**Directions**
Begin at the line containing "Reconstruct this image" in the entries below and end at the line containing "from mathutils import Vector, Matrix"; transcribe that range exactly and nothing outside it.

**Items**
════════

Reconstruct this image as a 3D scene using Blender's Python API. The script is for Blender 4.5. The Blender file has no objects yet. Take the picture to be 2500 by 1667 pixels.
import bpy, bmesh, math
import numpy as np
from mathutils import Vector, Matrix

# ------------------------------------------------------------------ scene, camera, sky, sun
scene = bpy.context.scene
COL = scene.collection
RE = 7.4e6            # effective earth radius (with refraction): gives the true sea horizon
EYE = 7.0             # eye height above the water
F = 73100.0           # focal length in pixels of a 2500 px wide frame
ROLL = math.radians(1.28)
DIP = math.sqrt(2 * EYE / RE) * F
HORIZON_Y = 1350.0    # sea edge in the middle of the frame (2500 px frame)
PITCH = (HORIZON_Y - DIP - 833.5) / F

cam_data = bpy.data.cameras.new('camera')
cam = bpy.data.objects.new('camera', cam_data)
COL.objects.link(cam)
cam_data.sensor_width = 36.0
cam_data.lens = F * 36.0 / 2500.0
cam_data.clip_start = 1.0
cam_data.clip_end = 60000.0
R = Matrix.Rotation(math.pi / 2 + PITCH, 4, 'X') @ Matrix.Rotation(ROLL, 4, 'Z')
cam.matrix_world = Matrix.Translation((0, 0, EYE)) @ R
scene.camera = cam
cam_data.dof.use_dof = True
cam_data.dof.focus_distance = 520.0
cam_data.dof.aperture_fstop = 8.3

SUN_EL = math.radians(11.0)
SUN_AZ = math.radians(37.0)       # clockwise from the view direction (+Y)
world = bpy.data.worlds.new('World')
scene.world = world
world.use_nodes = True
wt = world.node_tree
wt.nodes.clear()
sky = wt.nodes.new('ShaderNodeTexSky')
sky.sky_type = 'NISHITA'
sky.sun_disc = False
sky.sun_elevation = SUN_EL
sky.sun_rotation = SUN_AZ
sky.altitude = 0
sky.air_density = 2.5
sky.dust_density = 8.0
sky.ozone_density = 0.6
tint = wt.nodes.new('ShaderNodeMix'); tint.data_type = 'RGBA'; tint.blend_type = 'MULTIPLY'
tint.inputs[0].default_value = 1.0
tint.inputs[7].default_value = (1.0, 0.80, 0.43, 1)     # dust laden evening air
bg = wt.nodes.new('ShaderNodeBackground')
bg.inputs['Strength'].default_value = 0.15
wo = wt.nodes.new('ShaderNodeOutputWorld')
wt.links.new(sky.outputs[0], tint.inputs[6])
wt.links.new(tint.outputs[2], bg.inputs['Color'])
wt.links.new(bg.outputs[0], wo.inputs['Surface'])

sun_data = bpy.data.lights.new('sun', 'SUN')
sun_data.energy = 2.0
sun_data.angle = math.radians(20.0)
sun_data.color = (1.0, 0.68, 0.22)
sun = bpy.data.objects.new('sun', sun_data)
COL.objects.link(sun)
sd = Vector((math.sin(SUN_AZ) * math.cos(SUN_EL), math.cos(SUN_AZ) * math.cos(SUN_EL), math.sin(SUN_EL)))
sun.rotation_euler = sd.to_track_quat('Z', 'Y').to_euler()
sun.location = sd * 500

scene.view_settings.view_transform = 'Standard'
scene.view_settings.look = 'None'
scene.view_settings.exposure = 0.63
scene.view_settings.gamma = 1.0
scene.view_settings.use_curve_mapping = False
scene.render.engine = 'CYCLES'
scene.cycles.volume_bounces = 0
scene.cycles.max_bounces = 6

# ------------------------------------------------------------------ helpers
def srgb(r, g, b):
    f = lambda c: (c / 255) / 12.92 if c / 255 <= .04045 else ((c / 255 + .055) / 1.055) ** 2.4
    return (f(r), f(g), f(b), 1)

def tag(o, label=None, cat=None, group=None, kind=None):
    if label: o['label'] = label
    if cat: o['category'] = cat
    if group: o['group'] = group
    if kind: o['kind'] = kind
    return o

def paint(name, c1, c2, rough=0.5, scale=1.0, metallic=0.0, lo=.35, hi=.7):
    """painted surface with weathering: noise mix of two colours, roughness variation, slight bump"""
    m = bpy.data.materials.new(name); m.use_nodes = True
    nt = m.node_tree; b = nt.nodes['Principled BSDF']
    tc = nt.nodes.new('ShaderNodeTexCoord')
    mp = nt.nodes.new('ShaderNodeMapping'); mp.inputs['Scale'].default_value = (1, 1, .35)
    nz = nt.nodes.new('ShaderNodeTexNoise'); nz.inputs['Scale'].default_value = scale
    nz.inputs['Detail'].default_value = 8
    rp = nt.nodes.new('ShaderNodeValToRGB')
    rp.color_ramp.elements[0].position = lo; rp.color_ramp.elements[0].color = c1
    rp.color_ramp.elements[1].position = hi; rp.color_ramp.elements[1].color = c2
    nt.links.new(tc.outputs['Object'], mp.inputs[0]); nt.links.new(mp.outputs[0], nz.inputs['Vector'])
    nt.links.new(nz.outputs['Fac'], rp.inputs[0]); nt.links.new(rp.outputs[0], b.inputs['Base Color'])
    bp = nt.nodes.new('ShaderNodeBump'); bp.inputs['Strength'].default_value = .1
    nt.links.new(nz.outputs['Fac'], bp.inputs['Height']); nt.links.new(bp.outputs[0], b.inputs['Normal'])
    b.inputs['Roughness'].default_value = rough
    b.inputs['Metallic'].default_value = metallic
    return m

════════

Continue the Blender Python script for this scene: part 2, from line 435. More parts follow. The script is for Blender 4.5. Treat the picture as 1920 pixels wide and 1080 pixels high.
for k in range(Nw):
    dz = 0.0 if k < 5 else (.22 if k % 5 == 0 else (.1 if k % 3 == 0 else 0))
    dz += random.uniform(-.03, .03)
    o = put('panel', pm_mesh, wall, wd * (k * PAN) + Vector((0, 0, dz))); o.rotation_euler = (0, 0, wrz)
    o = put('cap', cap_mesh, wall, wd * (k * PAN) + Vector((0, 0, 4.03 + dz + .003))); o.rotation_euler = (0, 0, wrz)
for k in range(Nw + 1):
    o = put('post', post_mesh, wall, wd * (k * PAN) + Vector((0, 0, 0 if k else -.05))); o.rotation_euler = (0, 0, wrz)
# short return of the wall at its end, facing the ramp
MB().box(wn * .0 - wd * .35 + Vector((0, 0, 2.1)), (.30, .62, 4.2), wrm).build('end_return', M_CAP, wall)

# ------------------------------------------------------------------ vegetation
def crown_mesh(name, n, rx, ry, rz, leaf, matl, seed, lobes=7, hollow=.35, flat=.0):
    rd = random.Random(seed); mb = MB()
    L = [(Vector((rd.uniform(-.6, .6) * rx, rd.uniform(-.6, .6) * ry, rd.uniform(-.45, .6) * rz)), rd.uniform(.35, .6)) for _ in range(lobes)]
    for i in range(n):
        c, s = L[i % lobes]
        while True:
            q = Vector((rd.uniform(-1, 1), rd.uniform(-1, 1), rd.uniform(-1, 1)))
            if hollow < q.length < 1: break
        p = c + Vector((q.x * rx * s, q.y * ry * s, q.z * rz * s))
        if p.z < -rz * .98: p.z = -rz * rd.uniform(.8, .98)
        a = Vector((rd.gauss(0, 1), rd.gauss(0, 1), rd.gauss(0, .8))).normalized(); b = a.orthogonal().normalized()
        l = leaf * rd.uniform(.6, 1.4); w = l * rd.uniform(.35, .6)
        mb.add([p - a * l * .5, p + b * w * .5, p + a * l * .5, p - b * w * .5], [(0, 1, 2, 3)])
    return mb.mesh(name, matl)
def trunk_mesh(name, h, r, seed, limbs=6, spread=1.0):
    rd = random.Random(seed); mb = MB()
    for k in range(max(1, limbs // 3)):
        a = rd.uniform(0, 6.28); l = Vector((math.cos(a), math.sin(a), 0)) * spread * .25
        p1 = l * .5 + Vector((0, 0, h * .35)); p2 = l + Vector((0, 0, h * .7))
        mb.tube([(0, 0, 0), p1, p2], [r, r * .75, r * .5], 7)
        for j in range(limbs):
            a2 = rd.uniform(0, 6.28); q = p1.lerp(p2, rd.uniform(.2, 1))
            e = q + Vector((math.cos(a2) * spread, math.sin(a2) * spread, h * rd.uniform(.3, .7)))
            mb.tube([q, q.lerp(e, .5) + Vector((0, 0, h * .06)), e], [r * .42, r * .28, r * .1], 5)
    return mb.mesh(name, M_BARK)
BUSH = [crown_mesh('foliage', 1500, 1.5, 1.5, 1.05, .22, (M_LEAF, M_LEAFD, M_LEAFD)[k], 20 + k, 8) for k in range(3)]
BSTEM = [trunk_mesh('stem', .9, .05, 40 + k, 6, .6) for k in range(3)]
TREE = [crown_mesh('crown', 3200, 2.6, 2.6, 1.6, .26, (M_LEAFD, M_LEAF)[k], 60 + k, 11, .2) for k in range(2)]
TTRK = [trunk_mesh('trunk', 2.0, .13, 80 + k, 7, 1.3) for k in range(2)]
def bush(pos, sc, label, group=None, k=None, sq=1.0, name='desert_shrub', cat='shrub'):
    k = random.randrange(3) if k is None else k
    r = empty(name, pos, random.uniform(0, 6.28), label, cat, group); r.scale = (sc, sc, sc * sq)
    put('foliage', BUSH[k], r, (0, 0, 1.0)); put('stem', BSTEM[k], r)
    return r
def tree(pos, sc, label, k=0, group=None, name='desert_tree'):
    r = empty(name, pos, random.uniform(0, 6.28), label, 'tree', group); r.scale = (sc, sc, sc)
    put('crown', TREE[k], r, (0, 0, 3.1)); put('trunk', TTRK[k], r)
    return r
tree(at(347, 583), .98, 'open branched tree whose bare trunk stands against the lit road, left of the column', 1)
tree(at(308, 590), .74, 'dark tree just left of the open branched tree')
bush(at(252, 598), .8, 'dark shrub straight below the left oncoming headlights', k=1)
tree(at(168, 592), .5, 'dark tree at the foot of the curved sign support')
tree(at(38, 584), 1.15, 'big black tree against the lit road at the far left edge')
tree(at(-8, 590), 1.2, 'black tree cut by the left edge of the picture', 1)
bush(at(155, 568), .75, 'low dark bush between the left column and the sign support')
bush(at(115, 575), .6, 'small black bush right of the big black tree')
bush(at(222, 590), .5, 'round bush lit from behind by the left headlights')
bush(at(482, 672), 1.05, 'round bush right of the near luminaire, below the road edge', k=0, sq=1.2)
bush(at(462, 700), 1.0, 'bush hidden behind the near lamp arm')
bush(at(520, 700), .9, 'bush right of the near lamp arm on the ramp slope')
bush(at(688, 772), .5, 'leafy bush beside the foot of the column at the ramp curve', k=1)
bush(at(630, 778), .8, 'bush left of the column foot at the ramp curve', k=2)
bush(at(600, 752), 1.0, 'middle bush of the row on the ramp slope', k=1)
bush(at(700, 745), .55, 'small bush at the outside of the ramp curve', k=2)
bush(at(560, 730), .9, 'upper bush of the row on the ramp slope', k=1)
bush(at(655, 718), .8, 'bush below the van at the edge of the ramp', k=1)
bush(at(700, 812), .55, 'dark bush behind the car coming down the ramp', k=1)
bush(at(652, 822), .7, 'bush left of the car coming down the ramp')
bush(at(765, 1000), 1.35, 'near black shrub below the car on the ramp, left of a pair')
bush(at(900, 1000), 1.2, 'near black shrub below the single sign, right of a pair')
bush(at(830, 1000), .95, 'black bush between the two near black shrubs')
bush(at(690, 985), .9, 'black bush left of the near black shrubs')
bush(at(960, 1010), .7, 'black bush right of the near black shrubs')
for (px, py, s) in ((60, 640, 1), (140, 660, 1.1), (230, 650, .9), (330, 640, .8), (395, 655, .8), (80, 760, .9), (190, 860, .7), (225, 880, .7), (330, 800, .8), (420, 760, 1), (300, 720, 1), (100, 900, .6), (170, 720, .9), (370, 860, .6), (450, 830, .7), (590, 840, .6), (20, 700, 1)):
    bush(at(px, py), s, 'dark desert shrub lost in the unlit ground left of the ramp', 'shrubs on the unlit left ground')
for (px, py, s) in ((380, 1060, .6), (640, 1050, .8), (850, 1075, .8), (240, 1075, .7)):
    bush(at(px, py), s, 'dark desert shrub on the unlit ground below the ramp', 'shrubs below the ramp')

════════

**Written answer**
Reconstruct this image as a 3D scene using Blender's Python API. The script is for Blender 4.5. The Blender file has no objects yet. Take the picture to be 2500 by 1667 pixels.
import bpy, bmesh, math
import numpy as np
from mathutils import Vector, Matrix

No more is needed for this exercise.